Pada 2004, masyarakat Tau Taa Wana mengadakan mogombo bae atau musyawarah besar adat diikuti sembilan lipu (satuan perkampungan).  Mereka bersiap mendorong pemerintah daerah memberikan pengakuan. Masa itu, YMP menyiapkan basis argumentasi, misal, peta wilayah adat, studi, sosilolgis dan antropologis, riset soal potensi ekonomi dan tanaman lokal untuk kepentingan mereka, termasuk penelitian satwa liar. “Kita anggap wilayah ini sangat strategis, daerah cukup penting untuk kelangsungan hidup, karena daerah tangkapan hujan,” kata Amran Tambaru, Direktur Yayasan Merah Putih.

Hasil studi dan pemetaan partisipatif YMP memperlihatkan, wilayah adat Tau Taa Wana Bulang 80.386 hektar atau 14% luas Tojo Una-una.

Amran mengatakan, riset lapangan itulah menjadi awal perkenalan dengan orang Mpoa, salah satu lipu, nama unit satuan perkampungan di dataran bulang. “Rupanya mereka ada masalah. Mereka berikan informasi, dan mandat pada YMP untuk membantu,” ucap Amran.

Interaksi Tau Taa Wana Bulang dengan YMP  bermula pada 1999. Saat itu,  YMP terlibat dalam sebuah riset kecil diinisiasi KPSHK dan Walhi.

Pasca reformasi, praktik otonomi daerah mulai bergulir pada 2000-an, berpengaruh pada kehidupan Tau Taa Wana. Tak sedikit “agenda pembangunan” berusaha mengusir mereka dari tanah adat.

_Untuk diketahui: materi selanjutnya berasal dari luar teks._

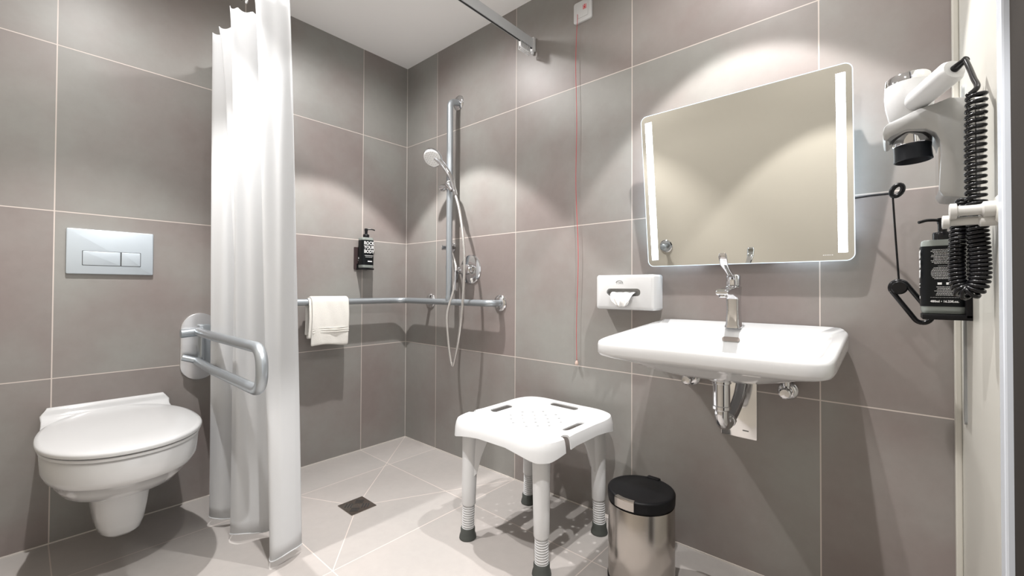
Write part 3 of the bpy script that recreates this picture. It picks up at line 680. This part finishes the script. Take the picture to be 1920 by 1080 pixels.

Saat itu, dibuat rencana pemindahan masyarakat Tau Taa Wana oleh perusahaan perkebunan lokal, PT Kurnia Luwuk Sejati (KLS). Sebagian Mpoa, katanya, jadi konsesi sawit KLS. “Mereka akan jadi buruh sawit di Banggai, tetapi orang Tau Taa Wana menolak,” katanya.

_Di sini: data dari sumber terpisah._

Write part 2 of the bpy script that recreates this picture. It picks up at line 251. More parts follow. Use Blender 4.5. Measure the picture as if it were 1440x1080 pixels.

Peta wilayah adat Taa Wana. SUmber: YTM
Peta wilayah adat Taa Wana. Sumber: YMP

Salah satu alasan penting ada perda, kata Amran, karena sebagian besar wilayah adat, mulai diklaim pihak luar, baik pemerintah (lewat transmigrasi), maupun migran spontan (datang menduduki tanah tanpa permisi dengan pemangku adat).

Selain itu, interaksi masyarakat Tau Taa Wana dengan dunia luar belum bebas dari stigma negatif. Bahkan, seringkali pemerintah kabupaten menyebut mereka orang terbelakang.

Bergerak dan berdaya

Sejak 2004, disepakati tim bersama antara masyarakat Tau Taa Wana  dengan LSM YMP. Saat itu, disepakati dua tim,  pertama,  sosialisasi gagasan advokasi kebijakan ke kampung-kampung.  Kedua, YMP bekerja pada advokasi kebijakan. “Awalnya perda ini kita dorong di provinsi, tetapi berubah ke kabupaten.”

Sebetulnya,  gagasan ini mendapat dukungan pemda termasuk pemerintah provinsi. Terbentuk tim naskah akademik Perda Perlindungan Masyarakat Adat Tau Taa Wana oleh Gubernur Sulawesi Tengah era Aminuddin Ponulele. Juga ada anggaran dua tahun sosialisasi.

Rancangan perda ini, katanya, tertunda tanpa ada kejelasan. Dua periode kepemimpinan DPRD Sulteng berganti tetapi tak kunjung terealisasi. “Dengan pertimbangan itu arena perjuangan dipindahkan ke kabupaten.”

Agenda ini mendapatkan respon bagus dari Morowali. Dari beberapa kali dialog kebijakan, diskusi dan sosialisasi lahirlah Perda Pengakuan dan Perlindungan Masyarakat Hukum Adat Suku Wana di Kabupaten Morowali Nomor 13 tahun 2012.  Sedangkan di Tojo Una-una, kembali didorong masuk DPRD pada 2015. Ini inisiatif legislatif sudah masuk Prolegda.”